GIVEN INFORMATION:
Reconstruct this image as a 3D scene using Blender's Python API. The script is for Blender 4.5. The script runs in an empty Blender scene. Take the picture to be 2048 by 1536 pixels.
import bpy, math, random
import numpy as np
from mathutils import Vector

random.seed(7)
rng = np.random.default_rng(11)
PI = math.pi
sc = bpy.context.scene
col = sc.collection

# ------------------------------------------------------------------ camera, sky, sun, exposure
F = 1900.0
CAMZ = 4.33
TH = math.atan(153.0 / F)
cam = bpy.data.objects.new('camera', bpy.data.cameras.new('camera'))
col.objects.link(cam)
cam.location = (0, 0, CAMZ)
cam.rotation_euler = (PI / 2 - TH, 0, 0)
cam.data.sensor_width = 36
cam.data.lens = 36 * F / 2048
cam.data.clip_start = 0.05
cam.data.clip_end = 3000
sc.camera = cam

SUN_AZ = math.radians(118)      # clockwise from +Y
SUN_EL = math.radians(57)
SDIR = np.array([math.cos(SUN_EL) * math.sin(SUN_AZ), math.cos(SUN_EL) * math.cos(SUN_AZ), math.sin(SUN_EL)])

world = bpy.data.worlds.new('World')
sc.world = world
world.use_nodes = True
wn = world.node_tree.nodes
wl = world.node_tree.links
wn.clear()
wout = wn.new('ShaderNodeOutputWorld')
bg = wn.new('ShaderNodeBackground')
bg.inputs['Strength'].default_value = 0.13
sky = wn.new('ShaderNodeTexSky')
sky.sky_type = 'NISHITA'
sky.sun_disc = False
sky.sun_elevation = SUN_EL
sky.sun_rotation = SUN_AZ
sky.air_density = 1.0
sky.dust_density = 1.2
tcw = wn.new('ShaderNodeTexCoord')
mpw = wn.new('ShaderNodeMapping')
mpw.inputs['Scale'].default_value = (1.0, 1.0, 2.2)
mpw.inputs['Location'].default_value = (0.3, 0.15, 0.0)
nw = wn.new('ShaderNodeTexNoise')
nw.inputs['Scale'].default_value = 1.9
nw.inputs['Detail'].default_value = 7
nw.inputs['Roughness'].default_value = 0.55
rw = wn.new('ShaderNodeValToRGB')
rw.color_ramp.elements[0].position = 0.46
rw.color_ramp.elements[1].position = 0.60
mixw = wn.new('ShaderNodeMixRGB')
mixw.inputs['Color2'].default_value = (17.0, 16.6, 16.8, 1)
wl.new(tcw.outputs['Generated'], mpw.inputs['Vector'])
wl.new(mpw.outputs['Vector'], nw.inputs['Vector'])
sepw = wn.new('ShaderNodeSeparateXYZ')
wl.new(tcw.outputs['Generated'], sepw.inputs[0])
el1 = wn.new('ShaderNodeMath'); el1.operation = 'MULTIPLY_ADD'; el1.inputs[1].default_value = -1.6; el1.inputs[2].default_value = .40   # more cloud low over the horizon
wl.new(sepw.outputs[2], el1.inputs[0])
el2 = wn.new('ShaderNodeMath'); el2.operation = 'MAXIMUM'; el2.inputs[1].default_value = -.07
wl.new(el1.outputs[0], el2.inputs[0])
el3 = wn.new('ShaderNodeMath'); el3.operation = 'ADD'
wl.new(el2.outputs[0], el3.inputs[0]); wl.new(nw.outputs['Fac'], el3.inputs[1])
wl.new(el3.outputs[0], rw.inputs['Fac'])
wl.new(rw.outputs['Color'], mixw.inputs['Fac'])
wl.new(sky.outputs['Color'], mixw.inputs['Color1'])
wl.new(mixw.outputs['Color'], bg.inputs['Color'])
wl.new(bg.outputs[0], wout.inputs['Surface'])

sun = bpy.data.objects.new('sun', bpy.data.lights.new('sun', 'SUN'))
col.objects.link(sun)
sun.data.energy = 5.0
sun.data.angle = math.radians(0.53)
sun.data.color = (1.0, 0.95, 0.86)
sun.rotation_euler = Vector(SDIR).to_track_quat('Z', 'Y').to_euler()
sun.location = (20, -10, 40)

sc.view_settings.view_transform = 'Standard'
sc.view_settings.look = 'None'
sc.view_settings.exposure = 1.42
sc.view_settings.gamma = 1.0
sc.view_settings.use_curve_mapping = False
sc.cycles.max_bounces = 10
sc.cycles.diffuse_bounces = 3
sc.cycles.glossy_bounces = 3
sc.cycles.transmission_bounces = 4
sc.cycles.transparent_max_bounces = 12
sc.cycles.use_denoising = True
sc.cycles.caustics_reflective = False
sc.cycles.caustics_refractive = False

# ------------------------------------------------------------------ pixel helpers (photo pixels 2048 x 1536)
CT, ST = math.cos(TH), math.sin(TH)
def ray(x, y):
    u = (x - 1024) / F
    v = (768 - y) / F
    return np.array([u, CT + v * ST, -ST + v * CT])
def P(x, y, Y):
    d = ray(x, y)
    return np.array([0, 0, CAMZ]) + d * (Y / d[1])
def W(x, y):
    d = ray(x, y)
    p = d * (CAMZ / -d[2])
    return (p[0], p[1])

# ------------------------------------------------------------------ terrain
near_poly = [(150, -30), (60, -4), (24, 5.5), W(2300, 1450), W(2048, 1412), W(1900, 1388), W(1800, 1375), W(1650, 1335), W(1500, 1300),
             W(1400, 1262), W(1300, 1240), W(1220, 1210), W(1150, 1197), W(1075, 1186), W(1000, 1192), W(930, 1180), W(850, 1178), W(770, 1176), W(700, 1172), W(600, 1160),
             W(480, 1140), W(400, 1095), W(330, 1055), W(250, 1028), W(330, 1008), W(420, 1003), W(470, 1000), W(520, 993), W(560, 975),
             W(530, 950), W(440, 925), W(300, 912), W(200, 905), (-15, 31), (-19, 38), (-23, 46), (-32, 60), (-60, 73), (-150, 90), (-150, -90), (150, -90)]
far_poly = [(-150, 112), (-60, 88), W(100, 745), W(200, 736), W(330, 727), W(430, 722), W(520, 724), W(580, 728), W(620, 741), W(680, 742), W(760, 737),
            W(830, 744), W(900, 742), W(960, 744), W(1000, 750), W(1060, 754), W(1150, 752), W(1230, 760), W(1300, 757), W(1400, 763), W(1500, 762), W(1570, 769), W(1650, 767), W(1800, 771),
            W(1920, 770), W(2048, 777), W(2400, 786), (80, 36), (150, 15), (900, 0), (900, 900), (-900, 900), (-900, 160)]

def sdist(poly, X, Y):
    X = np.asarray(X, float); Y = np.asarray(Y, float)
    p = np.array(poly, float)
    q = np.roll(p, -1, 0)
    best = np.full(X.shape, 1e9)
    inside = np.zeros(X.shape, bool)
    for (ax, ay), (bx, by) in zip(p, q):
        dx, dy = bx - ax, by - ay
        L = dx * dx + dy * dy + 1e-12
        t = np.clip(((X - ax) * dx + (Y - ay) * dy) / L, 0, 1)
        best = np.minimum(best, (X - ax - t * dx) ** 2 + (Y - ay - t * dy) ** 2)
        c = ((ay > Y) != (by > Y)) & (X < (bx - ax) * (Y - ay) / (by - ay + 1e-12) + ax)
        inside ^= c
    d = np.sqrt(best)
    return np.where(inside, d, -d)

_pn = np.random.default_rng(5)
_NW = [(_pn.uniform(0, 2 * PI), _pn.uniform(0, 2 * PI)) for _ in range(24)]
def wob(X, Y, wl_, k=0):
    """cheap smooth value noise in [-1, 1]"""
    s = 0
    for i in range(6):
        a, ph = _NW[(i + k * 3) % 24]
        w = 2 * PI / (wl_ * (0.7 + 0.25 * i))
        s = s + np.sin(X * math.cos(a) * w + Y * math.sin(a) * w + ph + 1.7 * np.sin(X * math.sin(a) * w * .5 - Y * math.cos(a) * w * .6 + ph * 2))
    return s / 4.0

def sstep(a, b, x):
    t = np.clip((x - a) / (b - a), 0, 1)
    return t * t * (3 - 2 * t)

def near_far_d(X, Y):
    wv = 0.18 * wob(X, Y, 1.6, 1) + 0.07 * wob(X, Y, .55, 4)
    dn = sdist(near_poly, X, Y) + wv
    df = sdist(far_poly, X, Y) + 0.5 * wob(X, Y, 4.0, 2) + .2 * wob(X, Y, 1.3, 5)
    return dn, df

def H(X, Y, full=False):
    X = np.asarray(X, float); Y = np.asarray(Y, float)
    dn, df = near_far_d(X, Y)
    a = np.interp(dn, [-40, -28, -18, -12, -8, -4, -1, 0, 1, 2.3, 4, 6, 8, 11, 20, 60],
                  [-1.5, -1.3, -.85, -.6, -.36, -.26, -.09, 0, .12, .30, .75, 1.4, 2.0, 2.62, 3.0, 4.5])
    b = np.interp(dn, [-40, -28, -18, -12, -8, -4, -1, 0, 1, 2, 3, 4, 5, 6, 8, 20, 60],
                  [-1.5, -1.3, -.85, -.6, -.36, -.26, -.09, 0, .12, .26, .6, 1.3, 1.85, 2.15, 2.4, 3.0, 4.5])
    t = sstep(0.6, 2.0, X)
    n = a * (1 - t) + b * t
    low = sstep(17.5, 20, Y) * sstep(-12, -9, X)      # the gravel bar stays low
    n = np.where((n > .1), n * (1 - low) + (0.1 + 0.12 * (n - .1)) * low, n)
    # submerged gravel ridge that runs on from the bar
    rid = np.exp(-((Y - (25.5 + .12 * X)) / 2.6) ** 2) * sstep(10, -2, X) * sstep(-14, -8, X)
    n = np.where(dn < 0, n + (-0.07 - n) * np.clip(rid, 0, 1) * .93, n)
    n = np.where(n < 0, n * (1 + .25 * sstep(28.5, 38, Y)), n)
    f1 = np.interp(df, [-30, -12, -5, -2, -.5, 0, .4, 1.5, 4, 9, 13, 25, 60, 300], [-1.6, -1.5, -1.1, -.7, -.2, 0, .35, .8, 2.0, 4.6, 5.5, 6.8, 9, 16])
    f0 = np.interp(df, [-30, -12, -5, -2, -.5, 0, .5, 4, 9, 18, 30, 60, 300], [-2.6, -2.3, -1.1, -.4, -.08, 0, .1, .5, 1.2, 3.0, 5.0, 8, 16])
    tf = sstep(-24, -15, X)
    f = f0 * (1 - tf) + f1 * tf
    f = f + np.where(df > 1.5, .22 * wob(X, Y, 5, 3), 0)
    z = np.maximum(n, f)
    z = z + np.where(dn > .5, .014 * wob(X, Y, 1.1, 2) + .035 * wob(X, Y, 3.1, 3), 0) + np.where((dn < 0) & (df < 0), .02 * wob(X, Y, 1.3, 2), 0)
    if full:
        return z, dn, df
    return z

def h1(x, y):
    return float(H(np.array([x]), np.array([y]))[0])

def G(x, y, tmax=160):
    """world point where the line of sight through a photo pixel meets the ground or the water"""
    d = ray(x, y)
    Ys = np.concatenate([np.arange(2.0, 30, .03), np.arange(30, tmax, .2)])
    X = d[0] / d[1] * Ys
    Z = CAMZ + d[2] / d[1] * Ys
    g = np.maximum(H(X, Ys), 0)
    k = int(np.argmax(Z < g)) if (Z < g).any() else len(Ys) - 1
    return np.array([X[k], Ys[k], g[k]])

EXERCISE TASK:
Exactly repeat the lines running from the top of the listing to the line bearing "from mathutils import Vector", both of those lines included, and only them.

WRITTEN RESPONSE:
Reconstruct this image as a 3D scene using Blender's Python API. The script is for Blender 4.5. The script runs in an empty Blender scene. Take the picture to be 2048 by 1536 pixels.
import bpy, math, random
import numpy as np
from mathutils import Vector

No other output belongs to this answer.